Homicides Rise by 54 Percent in Chicago
Homicides are up in the city of Chicago, continuing a trend that began over the last few months of 2011.
According to a Chicago Tribune telephone interview with police Superintendent Garry McCarthy, for the first 29 days of January, homicides rose to 40, up from 26 for the same period a year earlier, exceeding a 50 percent jump.
The increase follows a rise in homicides over the last three months of 2011 — the result of what McCarthy called a bloody 17-day stretch from October to November. Homicides in the state were the only crime category up in the first month of 2012, with overall crime down by 20 percent.
University of Chicago professor Jens Ludwig cautioned against reading too much into the statistics over such a short period of time, but in an unrelated news conference on Monday, Mayor Rahm Emanuel cited Chicago’s recurrent gang problem as the source for concern over the homicide rate.

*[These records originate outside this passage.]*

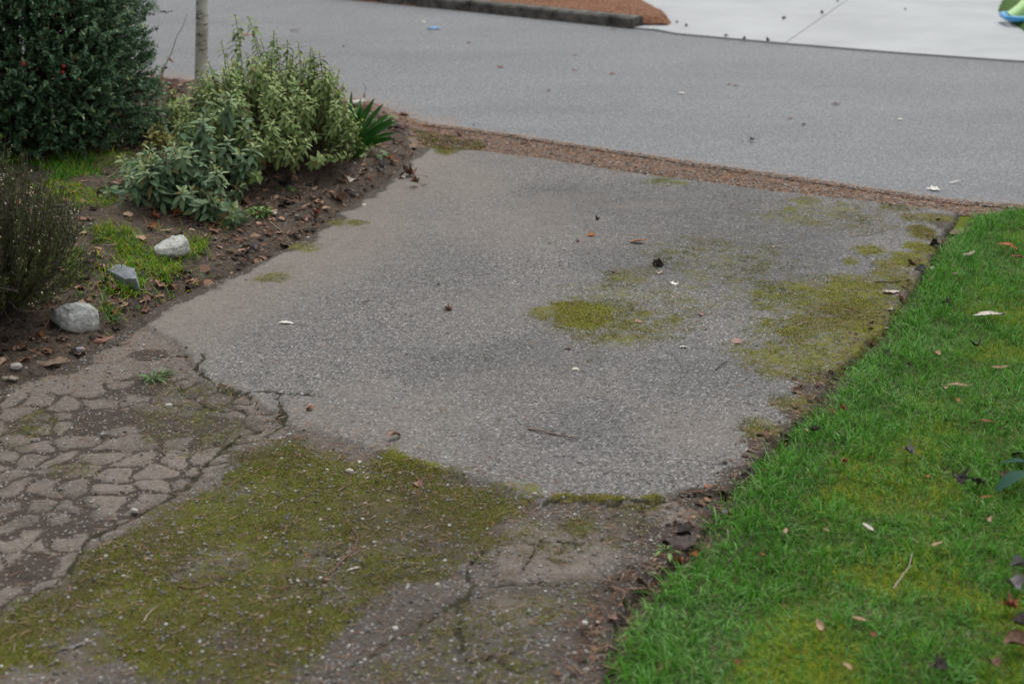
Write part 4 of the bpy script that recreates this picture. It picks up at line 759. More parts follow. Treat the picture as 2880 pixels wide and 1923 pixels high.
def leaf_mesh(kind, S, curl, seed):
    """S = overall length in metres; a lobed, oval, narrow or torn dead leaf with fold, curl and crumple"""
    r = np.random.RandomState(seed); n = 48 if kind == 'lobed' else 28; rings = 6; th = np.linspace(0, 2 * math.pi, n, endpoint=False)
    if kind == 'lobed':
        rr = np.full(n, .42)
        for a0, am, wd in [(0, .62, .30), (1.0, .52, .28), (-1.0, .52, .28), (1.95, .34, .28), (-1.95, .34, .28)]:
            dd = (th - a0 + math.pi) % (2 * math.pi) - math.pi; rr = np.maximum(rr, .34 + am * np.exp(-np.abs(dd / (wd * 1.35)) ** 1.35) * (.9 + .2 * r.rand()))
        rr *= 1 + .09 * np.sign(np.sin(th * 13)) * (rr > .36)
    elif kind == 'torn': rr = .62 + .22 * (vn(th * 1.9 + seed, th * 0 + 3) - .3) + .12 * r.rand(n)
    else:
        wd = {'oval': .46, 'narrow': .22}[kind]; rr = 1 / np.sqrt((np.cos(th) / 1.0) ** 2 + (np.sin(th) / wd) ** 2); rr *= 1 - .12 * np.abs(np.sin(th)) * np.abs(np.cos(th)); rr = rr * (1 + .03 * r.randn(n)) * .92
        rr = np.where(np.abs(np.cos(th)) > .985, rr * 1.1, rr)
    V = [(0, 0, 0)]
    for q in range(1, rings + 1):
        f = q / rings
        for k in range(n): V.append((rr[k] * f * math.sin(th[k]) * .5, rr[k] * f * math.cos(th[k]) * .5, 0))
    V = np.array(V); x, y = V[:, 0], V[:, 1]
    if kind == 'lobed': curl = min(curl, .75); rr = np.where(rr > .5, .5 + (rr - .5) * (1.05 - .6 * curl), rr)
    cx_, cy_ = curl * (1.4 + r.rand()), curl * (.5 + r.rand() * .8) * r.choice([-1, 1]); fold = .35 * curl
    z = cx_ * x * x * 1.6 + cy_ * y * y * .8 + fold * np.abs(x) + curl * .14 * (vn(x * 9 + seed, y * 9 + 5) - .5) + .04 * (vn(x * 26 + seed, y * 26) - .5) * (1 + curl) + curl * .5 * np.clip(np.hypot(x, y) - .3, 0, 1) ** 2 * np.sin(np.arctan2(x, y) * 2 + seed) * 2
    V[:, 2] = z; F = [(0, 1 + k, 1 + (k + 1) % n) for k in range(n)]; Q = []
    for q in range(rings - 1):
        for k in range(n): a = 1 + q * n; Q.append((a + k, a + n + k, a + n + (k + 1) % n, a + (k + 1) % n))
    # stalk
    L0 = len(V); st = np.array([[0, -.0, 0], [.01, -.40, .0], [.05 * r.randn(), -.62, .02], [.09 * r.randn(), -.80 if kind == 'lobed' else -.66, .0]]); st[:, 2] += .01
    sv, sf = tube(st, np.array([.006, .010, .010, .012]), 4); V = np.concatenate([V, sv]); V *= S
    Th = .0006; nV = len(V); V2 = V.copy(); V2[:L0, 2] -= Th
    rim = np.array([(1 + (rings - 1) * n + k, 1 + (rings - 1) * n + (k + 1) % n) for k in range(n)]); rimq = np.stack([rim[:, 0], rim[:, 1], rim[:, 1] + nV, rim[:, 0] + nV], 1)
    F3 = np.array(F); F4 = np.array(Q)
    return np.concatenate([V, V2[:L0]]), [np.concatenate([F3, F3[:, ::-1] + nV]), np.concatenate([F4, F4[:, ::-1] + nV, rimq, sf + L0])]
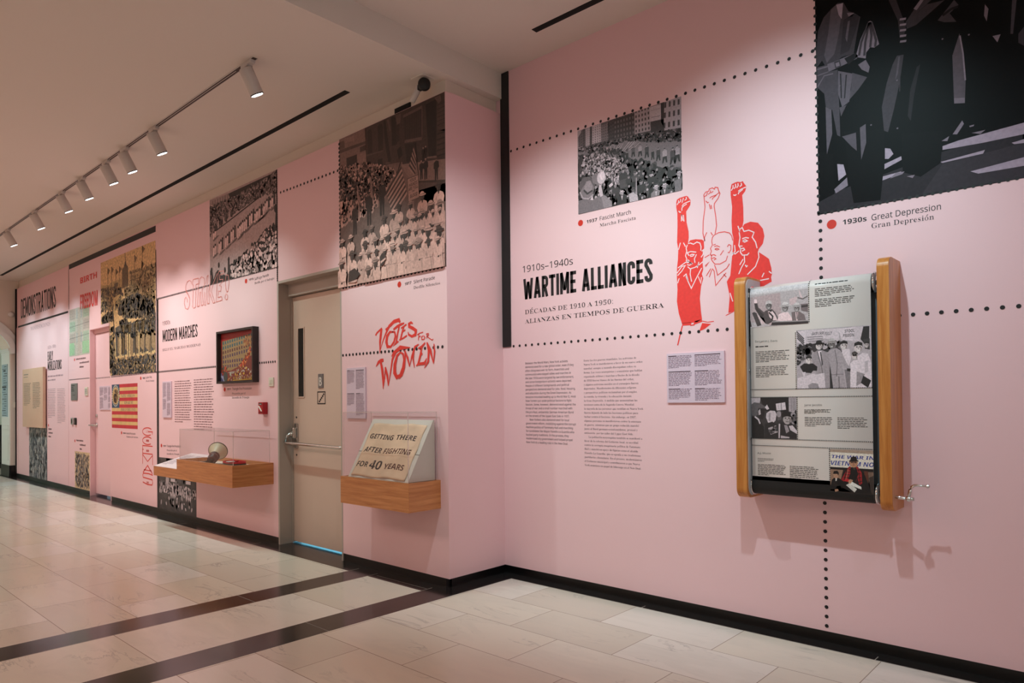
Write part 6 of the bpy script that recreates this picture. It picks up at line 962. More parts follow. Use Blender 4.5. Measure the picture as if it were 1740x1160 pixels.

“Chicago has a problem unlike any other major city given the size of our gangs,” the mayor said. “Nobody can be content, but we are making progress in the right things that are necessary to bring a level of safety to our streets.”
According to a newly released study by the Violence Policy Center, Missouri, Michigan and Pennsylvania had the highest Black homicide victimization rate, or were the areas where Blacks were murdered at a higher rate than other states.
Illinois did not make the policy center’s top-ten list.